Dischi
The Heavy Countdown #146: Lingua Ignota, Gost, All Good Things
Lingua Ignota – Sinner Get Ready
Ricordo ancora molto bene quanto mi avesse sconvolto “Caligula” (2019). Kristin Hayter ha il dono di usare l’arte (sia visiva, che musicale) in modo da risultare incisiva e cangiante sotto qualsiasi forma si presenti, e se la fatica precedente era una delle uscite più “pesanti” pubblicate un paio di anni fa, “Sinner Get Ready” si rivela un lavoro all’apparenza più effimero, a cui sta molto bene la stramba etichetta di liturgical noise. Ma attenzione, perché anche “Sinner Get Ready” è tutt’altro che un disco leggero. La voce teatrale dell’artista, unita alle lyrics dissacranti, a sfondo religioso (prendete solo “Many Hands” oppure “I Who Bend the Tall Grasses”), confermano la Hayter al vertice di un movimento artistico sempre più rilevante in certe sacche dell’underground.
Gost – Rites Of Love And Reverence
Le atmosfere angoscianti e ipnotiche, i synth strombazzanti, sono ormai i trademark dei Gost (quelli senz’acca), arrivati oggi al sesto album in carriera. “Rites Of Love And Reverence”, incentrato liberamente sul tema della stregoneria, è l’ennesima opera dark synthwave ben riuscita della formazione statunitense, sempre incline alle fascinazioni ottantiane (tanto che spesso il paragone con gli INXS versione dark non è del tutto azzardato), senza dimenticare il sottobosco black metal dal quale i Nostri provengono e a cui strizzano di continuo l’occhio (“Blessed”, “Embrace the Blade”).
All Good Things – A Hope In Hell
Avete bisogno della carica giusta per iniziare la giornata? Bene, basta ascoltare “A Hope In Hell”, il nuovo disco degli All Good Things, in uscita il prossimo 20 agosto. Un lavoro costruito e studiato fin nei minimi dettagli, cosa che non stupisce dato che il combo ha alle spalle una certa esperienza ed esposizione globale (tra serie TV, wrestling, non sono di certo nuovi alla vita sotto i riflettori). Per riprendere il titolo di uno dei vecchi full length della band, “Battle rock” è la definizione che meglio calza la proposta degli All Good Things, che per l’occasione chiamano in causa anche Craig Mabbitt degli Escape the Fate e gli Hollywood Undead per dare ancora più energia a “A Hope In Hell” (ascoltate “The Comeback” e “Hold On” per farvi un’idea).

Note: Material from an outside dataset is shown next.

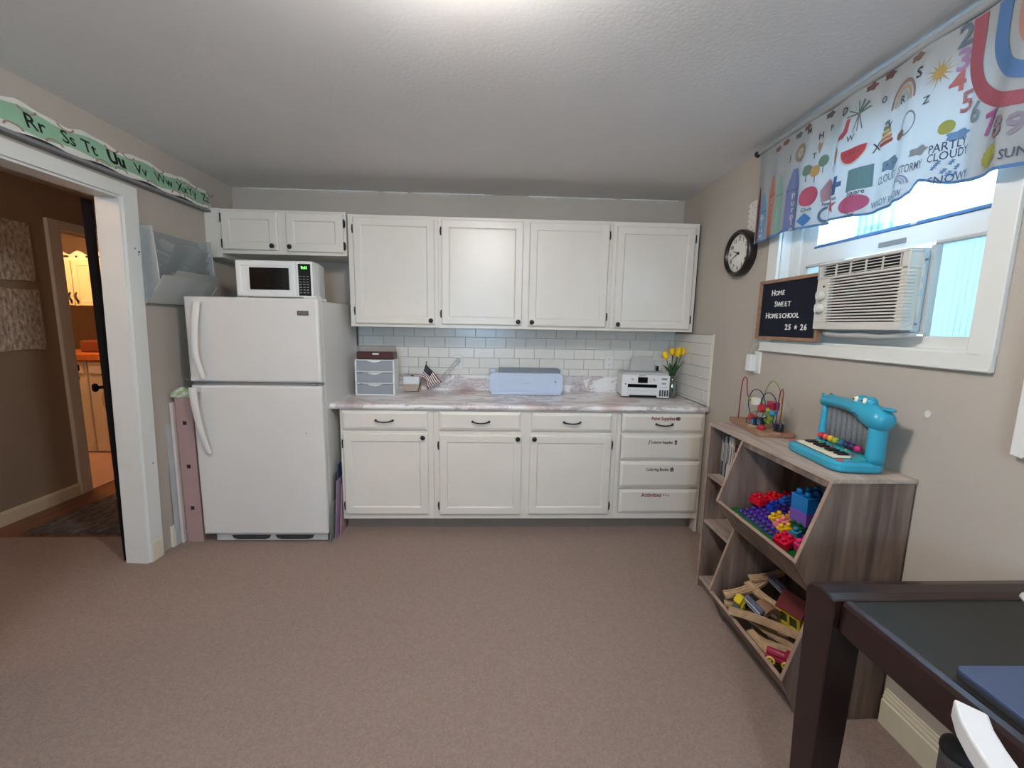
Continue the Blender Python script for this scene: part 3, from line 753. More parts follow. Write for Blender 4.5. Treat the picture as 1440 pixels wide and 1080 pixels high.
for q in ((-.06,), (-.13,)): g.prism([(q[0] - .014, .018), (q[0] - .004, .015), (q[0] + .006, .032), (q[0] - .004, .036)], .3515, .3545, M=Matrix(((0, 0, 1, 0), (0, 1, 0, 0), (1, 0, 0, 0), (0, 0, 0, 1))))
part('side_vent', g, W['blackp'], t)
# vase of tulips
VX, VY = 1.352, -.235
t = thing('tulip_vase', 'clear glass vase holding yellow tulips in the counter corner', 'vase', (VX, VY, .915))
g = G(); g.lathe([(.034, 0), (.040, .004), (.044, .03), (.040, .09), (.033, .135), (.037, .175), (.035, .175), (.031, .135), (.037, .09), (.040, .03), (.036, .008), (.001, .007)], (VX, VY, .9155), n=24)
part('glass', g, thin_glass('vase_glass', (.93, .95, .93), .10), t)
green = pm('leaf_green', (.20, .36, .17), .5, noise=(9, .2)); yel = pm('tulip_yellow', (.93, .76, .07), .5, noise=(12, .1))
heads = [(-.058, .0, .305), (-.005, .02, .335), (.030, -.01, .338), (.062, .01, .335), (.040, .03, .322), (.015, -.03, .325)]
for i, (dx, dy, dz) in enumerate(heads):
    g = G(); b = Vector((VX + dx * .1, VY + dy * .1, .93)); e = Vector((VX + dx, VY + dy, .915 + dz))
    mid = Vector((VX + dx * .25, VY + dy * .3, 1.10))
    pts = [b * (1 - u) ** 2 + mid * 2 * u * (1 - u) + e * u * u for u in [k / 8 for k in range(9)]]
    g.tube(pts, .003, 6); st = part('stem', g, green, t)
    g = G(); tilt = (e - mid).normalized()
    for k in range(6):
        a = 2 * PI * k / 6; rr_ = .023 if k % 2 == 0 else .019
        Mx = Matrix.Translation(e) @ tilt.to_track_quat('Z', 'Y').to_matrix().to_4x4() @ Matrix.Rotation(a, 4, 'Z') @ Matrix.Translation((.011, 0, .022)) @ Matrix.Rotation(-.10, 4, 'Y')
        g.ball((0, 0, 0), (.0115, rr_ * .8, .031), 10, M=Mx)
    part('blossom', g, yel, st)
for i in range(11):
    a = i * 2.4 + .5; ln = .13 + .05 * random.random(); g = G(); L = []; out = .05 + .035 * random.random()
    for k in range(7):
        u = k / 6; w = .015 * math.sin(PI * min(1, u * .9 + .08)); r = out * u ** 1.3; z = 1.055 + ln * u - .03 * u * u
        c = Vector((VX + r * math.cos(a), VY + r * math.sin(a), z)); sd = Vector((-math.sin(a), math.cos(a), 0)) * w
        L.append([c - sd, c + Vector((math.cos(a), math.sin(a), 0)) * .003, c + sd, c + Vector((math.cos(a), math.sin(a), 0)) * .002 - Vector((0, 0, .001))])
    g.rings(L, smooth=True); part('leaf', g, green, t)

# ================================================================== LEFT SIDE
# alphabet banner
t = thing('alphabet_banner', 'green alphabet wall strip with wavy white border above the doorway', 'banner', ML @ Vector((-1.2, 2.18, .0)))
BZ = 2.258; tl = .24
def bn(y, z, off=0):      # banner leans out at its foot
    d = .010 + (2.33 - z) * tl + off
    return (y, z, d)
y0, y1 = -2.3, -.305
g = G(ML); N = 150
topf = lambda y: 2.322 + .010 * math.sin(y * 21) + .004 * math.sin(y * 47); botf = lambda y: 2.196 + .007 * math.sin(y * 23 + 2)
L = []
for i in range(N + 1):
    y = y0 + (y1 - y0) * i / N; a, b = bn(y, botf(y)), bn(y, topf(y)); L.append([a, b, (b[0], b[1], b[2] - .003), (a[0], a[1], a[2] - .003)])
g.rings(L); part('border_card', g, W['paper'], t)
g = G(ML); L = []
for i in range(N + 1):
    y = y0 + .01 + (y1 - y0 - .02) * i / N; a, b = bn(y, 2.215 + .008 * math.sin(y * 20 + 1), .001), bn(y, 2.302 + .010 * math.sin(y * 21), .001); L.append([a, b, (b[0], b[1], b[2] - .0005), (a[0], a[1], a[2] - .0005)])
g.rings(L); part('green_strip', g, pm('banner_green', (.56, .72, .60), .8, noise=(7, .10)), t)
g = G(ML)
for j, y in enumerate([-1.72, -1.49, -1.33, -1.10, -1.0, -.80, -.62, -.52, -.36]):
    up_ = j % 2 == 0
    for top in (0, 1):
        cy = y + (.08 if top else 0); cz = 2.312 if top else 2.205; R0, R1 = .030, .040
        a = [(cy + R1 * math.cos(PI * k / 10), cz + (-1 if top else 1) * R1 * .55 * math.sin(PI * k / 10)) for k in range(11)]
        b = [(cy + R0 * math.cos(PI * k / 10), cz + (-1 if top else 1) * R0 * .55 * math.sin(PI * k / 10)) for k in range(10, -1, -1)]
        P3 = [bn(p[0], p[1], .0018) for p in a + b]; P4 = [bn(p[0], p[1], .0012) for p in a + b]
        g.rings([P4, P3])
part('border_arc', g, colr(.66, .50, .46), t, stuff=True)
g = G(ML)
for tx, y, s, bo in (('Qq', -1.60, .085, .001), ('Rr', -1.395, .085, .001), ('Ss', -1.255, .078, .001), ('Tt', -1.155, .078, .001), ('Uu', -1.01, .082, .004), ('Vv', -.86, .076, .0008), ('Ww', -.70, .074, .0008), ('Xx', -.555, .074, .0008), ('Yy', -.47, .070, .0008), ('Zz', -.345, .068, .001)):
    g = G(ML); g.text(tx, s, y, BZ, fn=lambda a, b: bn(a, b, .0022), bold=bo, sx=1.0); part('lettering', g, colr(.08, .09, .08), t)
g = G(ML); g.box(y0, y1, 2.176, 2.190, .002, .045); g.box(y0, y1, 2.176, 2.205, .002, .008); part('shaded_underside', g, W['greyp'], t)  # grey strip stands in for the shadowed gap and underside below the banner

# acrylic file holder on the left wall
t = thing('wall_file_holder', 'clear grey tiered file holder with papers on the wall beside the doorway', 'file holder', ML @ Vector((-.64, 1.53, 0)))
acr = frosted('smoky_acrylic', (.70, .72, .72), .40); acr2 = frosted('smoky_acrylic_edge', (.76, .77, .75), .80)
g = G(ML); g.box(-.888, -.405, 1.535, 1.955, .004, .008); part('back_plate', g, acr, t)
for y in (-.888, -.409):
    g = G(ML); g.prism([(1.535, .008), (1.965, .008), (1.965, .085), (1.66, .11), (1.535, .03)], y, y + .004, M=Matrix(((0, 0, 1, 0), (1, 0, 0, 0), (0, 1, 0, 0), (0, 0, 0, 1)))); part('side_plate', g, acr, t)
    g = G(ML); g.tube([(y + .002, 1.965, .085), (y + .002, 1.66, .11), (y + .002, 1.537, .03)], .0028, 6); part('edge_highlight', g, acr2, t)
for k in range(4):
    z = 1.90 - k * .068; g = G(ML)
    n = 14; P_ = [(-.884 + .475 * i / n, z + .010 * math.sin(i * .9 + k)) for i in range(n + 1)]
    L = [[(y, zz_, .078), (y, zz_ - .075, .045), (y, zz_ - .075, .043), (y, zz_, .075)] for y, zz_ in P_]
    g.rings(L); part('tier_pocket', g, acr, t)
g = G(ML); L = [[(y, 1.70 + .004 * math.sin(y * 30), .13), (y, 1.540, .035), (y, 1.538, .033), (y, 1.70, .127)] for y in [-.884 + .047 * i for i in range(11)]]
g.rings(L); part('front_pocket', g, acr2, t)
for k, (a, b, dz, c) in enumerate(((-.84, -.47, -.06, (.62, .62, .58)), (-.82, -.44, -.045, (.60, .57, .50)), (-.80, -.42, -.03, (.66, .66, .63)))):
    g = G(ML); d0 = .040 + .016 * k
    g.rings([[(a, 1.56, .022 + .004 * k), (b - .03, 1.56, .022 + .004 * k), (b - .03, 1.56, .023 + .004 * k), (a, 1.56, .023 + .004 * k)],
             [(a, 1.765 + dz, d0 + .075), (b, 1.765 + dz, d0 + .085), (b, 1.765 + dz, d0 + .086), (a, 1.765 + dz, d0 + .076)]])
    solo('paper_sheet', g, colr(*c, .8), ['pale green-grey sheet at the back of the wall file holder pocket', 'beige sheet in the middle of the wall file holder pocket', 'light sheet at the front of the wall file holder pocket'][k], 'paper', 'papers in the wall file holder')

# pink board and white boards between the wall and the fridge
t = thing('pink_pegboard_box', 'tall flat pink box with three dark square holes between wall and refrigerator', 'box', (-1.955, -.55, 0))
px0, px1, pz = -2.020, -1.918, .965
g = G(MB); g.box(px0, px1, .0, pz, .28, .735); part('box_body', g, W['pinkbox'], t, bev=.003)
for z in (.235, .515, .80):
    g = G(MB); g.box((px0 + px1) / 2 - .011, (px0 + px1) / 2 + .011, z - .012, z + .012, .734, .7362); part('square_hole', g, colr(.17, .08, .11), t)
g = G(MB); g.prism([(-2.052, 0), (-2.036, 0), (-2.030, .93), (-2.046, .93)], .30, .745)
solo('white_foam_board', g, colr(.84, .79, .76, .7), 'tall white foam board standing between the pink box and door casing', 'board', bev=.001)
g = G(MB); g.prism([(-2.060, 0), (-2.056, 0), (-2.050, .80), (-2.054, .80)], .30, .78)
solo('shaded_gap_panel', g, colr(.72, .72, .72), 'thin grey panel put in for the shaded gap next to the door casing', 'board')  # grey sheet stands in for the shaded gap beside the casing
g = G(MB)
def pk(u, v):
    x = -2.035 + .155 * u; z = .968 + .050 * math.sin(PI * u) + .022 * math.sin(7 * u + 3 * v) * math.sin(PI * v) + .014
    return (x, z, .74 - .22 * v)
g.grid(pk, 12, 8, matf=lambda u, v: 0 if (math.sin(9 * u + 6 * v) > -.1) else 1)
g.grid(lambda u, v: (pk(u, v)[0], .9665, pk(u, v)[2]), 12, 8); 
g.grid(lambda u, v: (pk(u, 0)[0], .9665 + (pk(u, 0)[2 - 1] - .9665) * v, .742 + .006 * math.sin(11 * u + 7 * v)), 16, 6, matf=lambda u, v: 0 if math.sin(14 * u - 9 * v) > 0 or (u > .6 and v > .5) else 1)
solo('napkin_package', g, [colr(.66, .72, .52, .3), colr(.82, .82, .78, .3)], 'green and white crinkled package lying on the pink box', 'package')
# posters in the gap between the fridge and base cabinet
gp = 'folders and posters standing between refrigerator and cabinet'
for k, (x, z1, d0, d1, c, lb_) in enumerate([(-1.096, .44, .45, .700, (.46, .43, .40), 'grey-brown folder against the refrigerator side'), (-1.090, .26, .50, .760, (.50, .52, .50), 'grey-green magazine, frontmost in the gap by the refrigerator'),
        (-1.080, .50, .45, .665, (.22, .27, .40), 'dark blue poster board, tallest in the gap'), (-1.074, .40, .45, .710, (.60, .50, .60), 'purple poster board in the gap by the cabinet'), (-1.062, .36, .45, .655, (.76, .60, .64), 'pink poster board touching the base cabinet')]):
    g = G(MB); g.rings([[(x - .003, 0, d0), (x + .001, 0, d0), (x + .001, 0, d1), (x - .003, 0, d1)], [(x + .002, z1, d0), (x + .006, z1, d0), (x + .006, z1 - .01, d1 - .05), (x + .002, z1 - .01, d1 - .05)]])
    solo('poster_board', g, colr(*c, .6), lb_, 'poster board', gp)

# dark hallway door seen edge-on
t = thing('hall_door', 'dark brown door swung open into the hallway beyond the white casing', 'door', (-2.25, -.90, 0))
dv = Vector((-.667, .745, 0)); dn = Vector((.745, .667, 0))
MD = frame(Vector((-2.207, -.955, 0)), dv, (0, 0, 1), dv.cross(Vector((0, 0, 1))))
g = G(MD); g.box(0, .74, .008, 2.075, -.022, .022)
for z0, z1 in ((.2, .95), (1.15, 1.9)):
    pass
part('door_slab', g, W['darkdoor'], t, bev=.002)
g = G(MD)
for s in (-1, 1): g.lathe([(.026, .022), (.026, .028), (.010, .032), (.010, .05), (.026, .058), (.030, .072), (.020, .084), (.002, .086)], (.68, .98, 0), (0, 0, s), 16)
part('door_knob', g, W['darkdoor'], t)
# hall art
art = pm('speckled_art', (.90, .88, .84), .8, noise=(30, .5), col2=(.52, .47, .43), stretch=(1, 1.6, .7))
for k, (z0, z1, ye, lb_) in enumerate([(1.70, 2.12, -.085, 'upper speckled white art sheet on the hallway wall'), (1.205, 1.645, -.075, 'lower speckled white art sheet on the hallway wall')]):
    g = G(); n = 10
    L = []
    for i in range(n + 1):
        u = i / n; y = ye - .62 * (1 - u)
        w = .006 * math.sin(u * 9 + k)
        L.append([(-3.428, y, z0 + w), (-3.421 - .002 * math.sin(u * 5), y, z0 + w), (-3.421, y, z1 - w), (-3.428, y, z1 - w)])
    g.rings(L); solo('art_sheet', g, art, lb_, 'artwork', 'art sheets on the hallway wall')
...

Moodring – Showmetherealyou
Per chi come me ha una trentina di anni (e qualcosa di più), un EP tipo quello dei Moodring non può che far scendere la proverbiale lacrimuccia nostalgica. La formazione originaria della Florida miscela sapientemente alternative, shoegaze, rimembranze nu metal, tanto che fin dalle prime note, il nome che viene subito in mente è uno soltanto (Deftones). Solo di rado le rarefatte eco malinconiche vengono sopraffatte da un’anima più pesante (“Young Love”, “Empty Me Out”), in un insieme che a detta della band stessa, rappresenta un quadro piuttosto accurato delle inquietudini adolescenziali.
Paradise Now – We Never Die
Per il trio gallese dei Paradise Now, “We Never Die” potrebbe essere un ottimo trampolino di lancio. Il debutto discografico del giovane combo composto dai fratelli Taylor e dall’amico d’infanzia Nathan Beaton, infatti, ha proprio tutto per catturare l’attenzione degli ascoltatori, specie dei più giovani (o tra coloro che per fare un esempio calzante, amano gli Asking Alexandria ultima maniera): tra alt-rock, melodic metalcore, abbondanti excursus pop ed elettronici (“Haunt Myself”, “I Hope It Never Ends”, “Young Guns”) di carne al fuoco ce n’è parecchia, starà ai Paradise Now dimostrare con il tempo che oltre al fumo invitante, c’è anche un buon arrosto.